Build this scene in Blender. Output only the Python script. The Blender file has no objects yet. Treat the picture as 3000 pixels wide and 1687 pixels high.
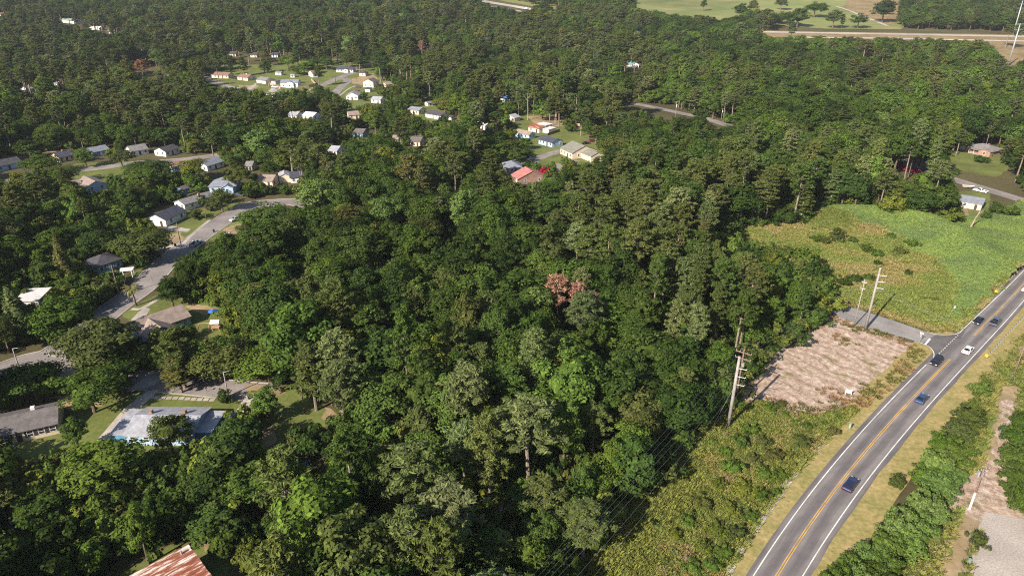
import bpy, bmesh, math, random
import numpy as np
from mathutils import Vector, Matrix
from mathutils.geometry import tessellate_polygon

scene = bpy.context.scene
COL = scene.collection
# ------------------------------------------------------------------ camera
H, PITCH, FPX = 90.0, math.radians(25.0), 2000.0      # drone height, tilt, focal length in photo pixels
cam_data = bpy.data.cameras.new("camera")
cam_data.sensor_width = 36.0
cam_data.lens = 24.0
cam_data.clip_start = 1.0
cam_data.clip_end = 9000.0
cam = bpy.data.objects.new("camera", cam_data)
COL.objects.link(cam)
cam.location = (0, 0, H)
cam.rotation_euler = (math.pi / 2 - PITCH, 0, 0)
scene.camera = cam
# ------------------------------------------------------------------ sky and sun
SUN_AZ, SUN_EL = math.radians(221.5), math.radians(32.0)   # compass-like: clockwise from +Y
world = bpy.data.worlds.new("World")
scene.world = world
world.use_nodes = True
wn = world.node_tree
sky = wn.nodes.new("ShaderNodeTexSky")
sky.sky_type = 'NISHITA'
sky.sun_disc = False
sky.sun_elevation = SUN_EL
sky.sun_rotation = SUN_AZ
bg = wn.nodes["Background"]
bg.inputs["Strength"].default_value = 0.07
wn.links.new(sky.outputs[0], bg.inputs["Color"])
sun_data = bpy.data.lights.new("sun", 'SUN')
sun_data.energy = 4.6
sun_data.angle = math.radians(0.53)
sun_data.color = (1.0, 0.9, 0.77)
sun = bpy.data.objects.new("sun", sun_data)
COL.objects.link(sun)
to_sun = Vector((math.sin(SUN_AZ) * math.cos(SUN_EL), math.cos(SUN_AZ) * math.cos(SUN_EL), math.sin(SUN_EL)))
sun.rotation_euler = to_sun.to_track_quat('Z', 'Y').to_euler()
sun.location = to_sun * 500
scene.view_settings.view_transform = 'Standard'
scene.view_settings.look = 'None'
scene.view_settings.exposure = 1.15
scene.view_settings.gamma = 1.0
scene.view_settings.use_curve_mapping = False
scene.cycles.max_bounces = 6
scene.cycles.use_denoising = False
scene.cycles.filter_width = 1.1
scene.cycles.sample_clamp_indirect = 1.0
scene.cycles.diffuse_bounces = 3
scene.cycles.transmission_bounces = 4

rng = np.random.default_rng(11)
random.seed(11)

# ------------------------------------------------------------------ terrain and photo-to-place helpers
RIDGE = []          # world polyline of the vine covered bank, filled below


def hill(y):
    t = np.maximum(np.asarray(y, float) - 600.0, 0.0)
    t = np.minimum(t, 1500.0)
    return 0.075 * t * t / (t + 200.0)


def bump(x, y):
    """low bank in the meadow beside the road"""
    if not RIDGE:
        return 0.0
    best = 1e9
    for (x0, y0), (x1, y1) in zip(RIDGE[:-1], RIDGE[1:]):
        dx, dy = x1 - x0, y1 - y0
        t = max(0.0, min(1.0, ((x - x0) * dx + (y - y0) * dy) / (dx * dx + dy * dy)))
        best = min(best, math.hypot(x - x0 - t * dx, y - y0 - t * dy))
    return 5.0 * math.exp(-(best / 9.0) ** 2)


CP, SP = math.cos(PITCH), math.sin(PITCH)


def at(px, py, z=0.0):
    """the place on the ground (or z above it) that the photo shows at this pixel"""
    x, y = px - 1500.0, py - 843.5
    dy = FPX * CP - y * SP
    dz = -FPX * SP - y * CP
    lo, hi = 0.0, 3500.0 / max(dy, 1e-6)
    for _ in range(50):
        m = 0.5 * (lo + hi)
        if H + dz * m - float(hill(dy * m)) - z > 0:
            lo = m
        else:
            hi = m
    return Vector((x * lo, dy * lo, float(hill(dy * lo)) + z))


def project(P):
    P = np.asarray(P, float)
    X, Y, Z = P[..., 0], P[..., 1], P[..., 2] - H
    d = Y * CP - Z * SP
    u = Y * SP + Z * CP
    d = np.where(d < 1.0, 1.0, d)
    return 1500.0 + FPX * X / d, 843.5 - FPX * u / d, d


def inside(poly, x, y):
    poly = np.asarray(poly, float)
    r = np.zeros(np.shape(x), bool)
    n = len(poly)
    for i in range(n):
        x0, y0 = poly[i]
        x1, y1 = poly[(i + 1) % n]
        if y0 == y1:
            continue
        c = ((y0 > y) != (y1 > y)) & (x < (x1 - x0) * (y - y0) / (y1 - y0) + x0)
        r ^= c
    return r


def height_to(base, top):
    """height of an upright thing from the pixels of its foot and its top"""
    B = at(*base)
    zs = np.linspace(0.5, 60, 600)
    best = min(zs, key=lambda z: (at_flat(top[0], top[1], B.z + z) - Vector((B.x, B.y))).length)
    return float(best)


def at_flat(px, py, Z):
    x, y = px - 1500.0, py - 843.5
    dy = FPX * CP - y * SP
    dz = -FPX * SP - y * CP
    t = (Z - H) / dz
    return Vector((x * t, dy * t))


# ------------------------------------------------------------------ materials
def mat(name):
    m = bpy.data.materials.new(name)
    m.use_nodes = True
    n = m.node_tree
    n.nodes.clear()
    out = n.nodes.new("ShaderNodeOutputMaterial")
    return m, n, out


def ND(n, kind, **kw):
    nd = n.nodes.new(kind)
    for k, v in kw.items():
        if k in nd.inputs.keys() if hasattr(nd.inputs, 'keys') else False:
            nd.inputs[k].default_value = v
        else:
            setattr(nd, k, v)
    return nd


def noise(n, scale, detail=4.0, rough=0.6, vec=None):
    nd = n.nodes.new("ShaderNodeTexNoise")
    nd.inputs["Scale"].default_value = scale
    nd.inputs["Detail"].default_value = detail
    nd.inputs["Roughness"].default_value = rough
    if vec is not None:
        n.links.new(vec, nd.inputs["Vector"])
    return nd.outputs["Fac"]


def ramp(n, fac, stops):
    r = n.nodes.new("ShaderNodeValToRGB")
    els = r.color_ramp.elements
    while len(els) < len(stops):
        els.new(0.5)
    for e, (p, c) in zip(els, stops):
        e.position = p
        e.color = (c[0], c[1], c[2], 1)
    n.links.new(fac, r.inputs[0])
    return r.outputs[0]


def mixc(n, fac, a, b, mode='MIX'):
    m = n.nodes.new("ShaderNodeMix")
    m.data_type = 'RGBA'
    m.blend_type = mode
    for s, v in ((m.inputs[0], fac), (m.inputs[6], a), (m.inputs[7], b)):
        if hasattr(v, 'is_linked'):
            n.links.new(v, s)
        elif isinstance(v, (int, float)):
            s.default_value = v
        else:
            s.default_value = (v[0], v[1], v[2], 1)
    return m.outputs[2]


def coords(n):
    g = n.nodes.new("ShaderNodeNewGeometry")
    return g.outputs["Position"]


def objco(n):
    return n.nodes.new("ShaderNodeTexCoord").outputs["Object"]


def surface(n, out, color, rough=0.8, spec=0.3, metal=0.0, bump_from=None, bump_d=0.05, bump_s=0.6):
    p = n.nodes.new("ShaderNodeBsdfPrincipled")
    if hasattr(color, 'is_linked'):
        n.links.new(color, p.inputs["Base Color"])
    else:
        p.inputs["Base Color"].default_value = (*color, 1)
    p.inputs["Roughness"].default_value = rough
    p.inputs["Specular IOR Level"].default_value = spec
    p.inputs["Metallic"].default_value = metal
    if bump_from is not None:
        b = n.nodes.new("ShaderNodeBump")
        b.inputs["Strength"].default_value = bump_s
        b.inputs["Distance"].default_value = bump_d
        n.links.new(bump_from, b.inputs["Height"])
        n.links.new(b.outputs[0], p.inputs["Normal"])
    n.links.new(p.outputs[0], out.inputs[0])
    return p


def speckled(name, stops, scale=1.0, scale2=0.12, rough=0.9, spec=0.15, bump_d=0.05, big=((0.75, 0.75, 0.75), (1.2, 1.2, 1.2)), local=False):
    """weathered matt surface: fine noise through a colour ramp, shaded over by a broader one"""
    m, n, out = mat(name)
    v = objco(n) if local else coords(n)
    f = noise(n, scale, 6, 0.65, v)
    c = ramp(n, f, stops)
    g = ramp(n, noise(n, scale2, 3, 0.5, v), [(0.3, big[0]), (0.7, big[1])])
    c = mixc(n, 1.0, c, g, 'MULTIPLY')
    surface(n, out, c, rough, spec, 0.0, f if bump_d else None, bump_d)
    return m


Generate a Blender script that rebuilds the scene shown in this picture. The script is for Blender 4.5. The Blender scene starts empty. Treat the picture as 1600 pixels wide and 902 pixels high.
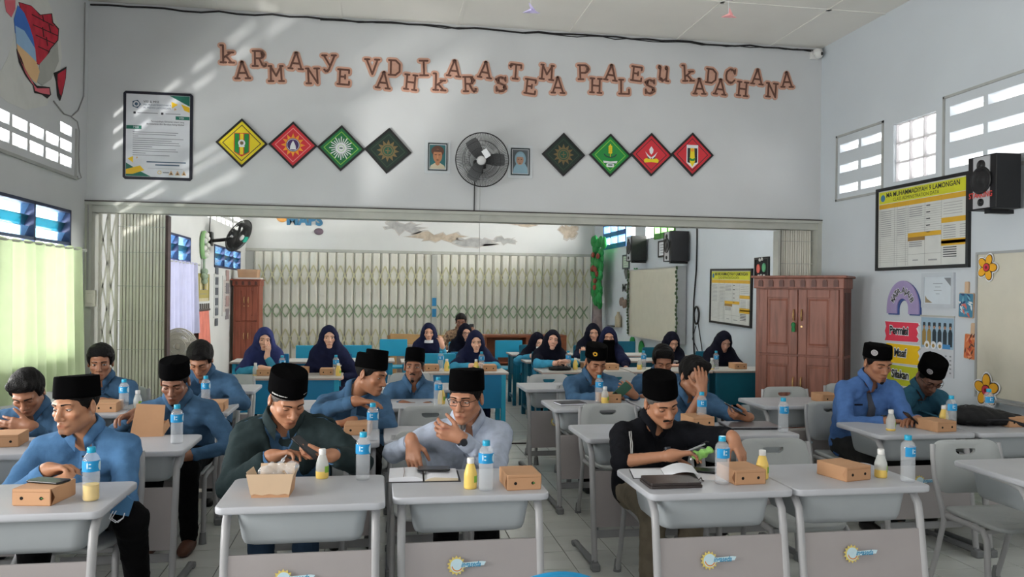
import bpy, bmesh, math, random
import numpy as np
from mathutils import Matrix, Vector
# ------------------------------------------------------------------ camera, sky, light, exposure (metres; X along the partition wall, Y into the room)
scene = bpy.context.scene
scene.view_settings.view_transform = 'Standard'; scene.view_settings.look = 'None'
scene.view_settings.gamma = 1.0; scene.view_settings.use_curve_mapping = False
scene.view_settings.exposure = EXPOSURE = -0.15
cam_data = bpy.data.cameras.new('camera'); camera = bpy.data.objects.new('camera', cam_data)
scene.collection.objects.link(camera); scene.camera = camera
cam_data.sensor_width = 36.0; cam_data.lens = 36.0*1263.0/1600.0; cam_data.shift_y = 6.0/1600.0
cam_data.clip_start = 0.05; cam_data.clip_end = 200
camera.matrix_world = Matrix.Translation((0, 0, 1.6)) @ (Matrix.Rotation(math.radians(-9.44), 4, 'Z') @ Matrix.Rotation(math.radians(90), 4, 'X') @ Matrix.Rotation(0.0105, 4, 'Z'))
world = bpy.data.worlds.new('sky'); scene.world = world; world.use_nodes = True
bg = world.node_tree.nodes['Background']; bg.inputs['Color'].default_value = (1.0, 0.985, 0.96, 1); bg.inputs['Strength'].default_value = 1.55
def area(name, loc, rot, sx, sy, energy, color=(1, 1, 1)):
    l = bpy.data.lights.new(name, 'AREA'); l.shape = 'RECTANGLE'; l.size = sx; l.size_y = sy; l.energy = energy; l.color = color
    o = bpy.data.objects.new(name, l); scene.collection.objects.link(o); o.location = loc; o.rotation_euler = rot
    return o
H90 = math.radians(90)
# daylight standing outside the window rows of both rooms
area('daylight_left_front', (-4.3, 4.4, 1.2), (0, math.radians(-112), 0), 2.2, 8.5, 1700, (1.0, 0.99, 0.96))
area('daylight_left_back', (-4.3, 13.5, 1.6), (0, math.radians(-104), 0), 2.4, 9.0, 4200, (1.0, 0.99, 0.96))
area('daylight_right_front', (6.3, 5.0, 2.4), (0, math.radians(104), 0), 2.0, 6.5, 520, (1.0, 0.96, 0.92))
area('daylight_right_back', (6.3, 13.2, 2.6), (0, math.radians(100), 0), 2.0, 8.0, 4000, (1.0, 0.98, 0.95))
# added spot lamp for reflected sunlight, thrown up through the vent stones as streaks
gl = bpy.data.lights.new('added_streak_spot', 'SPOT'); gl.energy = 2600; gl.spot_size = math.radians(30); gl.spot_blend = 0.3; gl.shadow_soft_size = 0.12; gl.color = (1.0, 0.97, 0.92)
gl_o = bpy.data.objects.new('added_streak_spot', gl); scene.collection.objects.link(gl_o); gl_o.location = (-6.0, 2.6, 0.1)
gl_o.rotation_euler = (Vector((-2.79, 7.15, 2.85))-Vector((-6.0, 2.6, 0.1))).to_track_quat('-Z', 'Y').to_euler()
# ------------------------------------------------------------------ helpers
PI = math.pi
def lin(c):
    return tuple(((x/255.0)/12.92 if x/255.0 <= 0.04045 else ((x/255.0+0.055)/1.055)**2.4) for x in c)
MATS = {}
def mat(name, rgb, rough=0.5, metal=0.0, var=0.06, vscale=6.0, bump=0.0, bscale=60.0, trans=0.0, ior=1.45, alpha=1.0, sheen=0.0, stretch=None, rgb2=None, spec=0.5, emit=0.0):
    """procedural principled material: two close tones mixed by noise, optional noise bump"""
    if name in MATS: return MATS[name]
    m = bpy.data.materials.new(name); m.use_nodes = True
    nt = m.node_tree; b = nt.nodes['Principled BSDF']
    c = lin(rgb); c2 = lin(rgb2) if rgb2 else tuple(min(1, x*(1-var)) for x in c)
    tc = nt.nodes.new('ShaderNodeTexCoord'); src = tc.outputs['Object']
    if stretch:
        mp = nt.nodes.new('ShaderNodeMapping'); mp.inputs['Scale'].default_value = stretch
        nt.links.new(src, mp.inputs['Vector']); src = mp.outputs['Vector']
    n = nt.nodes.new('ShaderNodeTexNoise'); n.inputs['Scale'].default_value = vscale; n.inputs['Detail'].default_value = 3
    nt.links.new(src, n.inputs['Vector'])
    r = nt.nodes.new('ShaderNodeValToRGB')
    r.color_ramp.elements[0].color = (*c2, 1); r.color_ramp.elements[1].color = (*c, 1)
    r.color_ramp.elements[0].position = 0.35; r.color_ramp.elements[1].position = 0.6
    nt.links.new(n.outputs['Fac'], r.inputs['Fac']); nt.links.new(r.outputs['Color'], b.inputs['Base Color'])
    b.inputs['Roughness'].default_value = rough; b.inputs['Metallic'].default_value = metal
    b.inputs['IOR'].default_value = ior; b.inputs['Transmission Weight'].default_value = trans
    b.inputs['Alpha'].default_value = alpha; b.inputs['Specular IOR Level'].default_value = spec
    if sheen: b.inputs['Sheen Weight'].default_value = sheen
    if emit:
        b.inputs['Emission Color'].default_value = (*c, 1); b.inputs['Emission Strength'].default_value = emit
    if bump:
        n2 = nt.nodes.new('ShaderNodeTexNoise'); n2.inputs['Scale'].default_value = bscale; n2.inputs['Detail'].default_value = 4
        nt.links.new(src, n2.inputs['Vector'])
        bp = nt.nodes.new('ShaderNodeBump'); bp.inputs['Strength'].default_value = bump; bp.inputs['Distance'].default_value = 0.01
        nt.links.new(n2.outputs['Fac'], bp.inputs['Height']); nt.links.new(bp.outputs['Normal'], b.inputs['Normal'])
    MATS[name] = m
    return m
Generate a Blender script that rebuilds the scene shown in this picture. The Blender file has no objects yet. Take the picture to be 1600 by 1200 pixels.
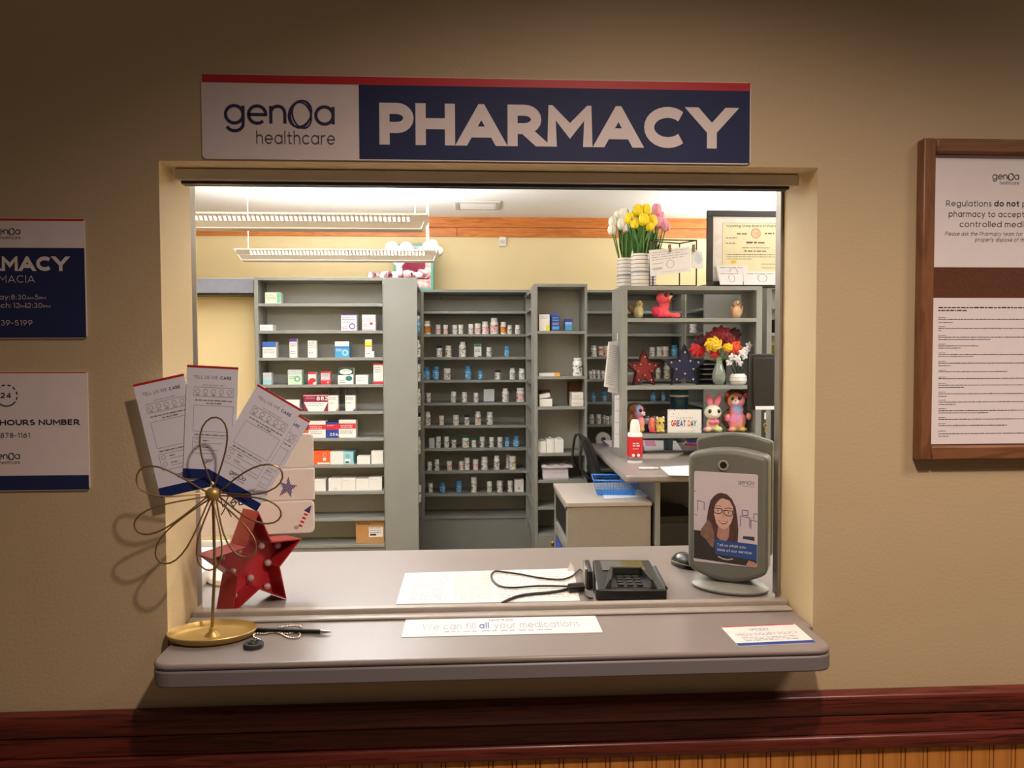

——

**Written problem:**
Leave out the pictures, then repeat the listing above exactly from its first line to the line with "from mathutils.geometry import", inclusive.

**Full response:**
Build this scene in Blender. Output only the Python script. The Blender file has no objects yet. Treat the picture as 3000 pixels wide and 1687 pixels high.
import bpy, bmesh, math, random
import numpy as np
from mathutils import Vector, Matrix
from mathutils.geometry import tessellate_polygon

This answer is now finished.